Amoris Laetitia: Part One

The latest Apostolic Exhortation Amoris Laetitia from Pope Francis is the culmination of the synods on the family held in October 2014 and 2015. Where the bishops discussed the family and marriage in depth and what consists of a family today, but we will get to that later. It consists of nine chapters with an introduction as well as a prayer for the Family at the end. I’ve gotten through Chapter Five so here are my thoughts so far.

First and foremost in the introduction we hear that there isn’t a simple fix for all the problems in around the world and that some issues are better suited for local churches to do anything so that it helps with the various cultures around the world.  The other big part of the introduction is Pope Francis saying to take your time to prayerfully read through this document.

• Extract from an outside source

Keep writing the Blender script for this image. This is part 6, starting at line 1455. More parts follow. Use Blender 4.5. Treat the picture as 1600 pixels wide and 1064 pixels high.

In the first chapter Pope Francis goes into a deep meditation Psalm 128:1-6, often used in Jewish and Christian weddings, and pulls from it a starting place that Family is a real thing there is no “perfect family”. Family is at the core of the Bible and can be seen though the trinity as Saint John Paul II said “Our God in his deepest mystery is not solitude, but a family, for he has within himself fatherhood, sonship and the essence of the family, which is love. That love, in the divine family, is the Holy Spirit”. The Word of God is a road map for our journey.

In chapter two the focus turns to the current situation of the family. There are many problems that families face today from all sides. Pope Francis gets together a laundry list ranging from migration to the ideological denial of differences between the sexes (“ideology of gender”); from the culture of the provisional to the anti-birth mentality and the impact of biotechnology in the field of procreation; from the lack of housing and work to pornography and abuse of minors; from inattention to persons with disabilities, to lack of respect for the elderly; from the legal dismantling of the family, to violence against women.

In chapter three we basically cover the Church’s position on Family and Marriage. We look to Christ as the role model for the Vocation of Family. The part does a lot of referencing to older documents like Vatican II’s Gaudium et Spes, Paul VI’s Humanae Vitae, and St. John Paul II’s Familiaris Consortio. Francis call us to remember Familiaris Consortio where Pope John Paul defined family as the way of the Church. The focus then turns to marriage are reminds us that the sacrament of marriage is not a social convention, an empty ritual or merely the outward sign of a commitment as Familiaris Consortio says it is mutual self-giving. Another big thing is the discussion that the main mission of the Church is to form consciences not be the conscience for people.

As we reach chapter four we look at love. Pope Francis once again goes into the Bible and take one of the classic wedding readings, Paul’s First letter to the Corinthians 13, and offers a deep meditation on it. This is something that will become something all couples getting married should read before they get married. It’s roughly a quarter of the document and for a good reason,

In the fifth chapter it looks at the family not just the nuclear family but the wider ranging social community that marriages exist within. Pope Francis also doesn’t only talk about traditional families but also adopted ones as well. A key aspect is in relating between the old and young as well as brothers and sister because these are building blocks for growing up and relating with others as we grow older.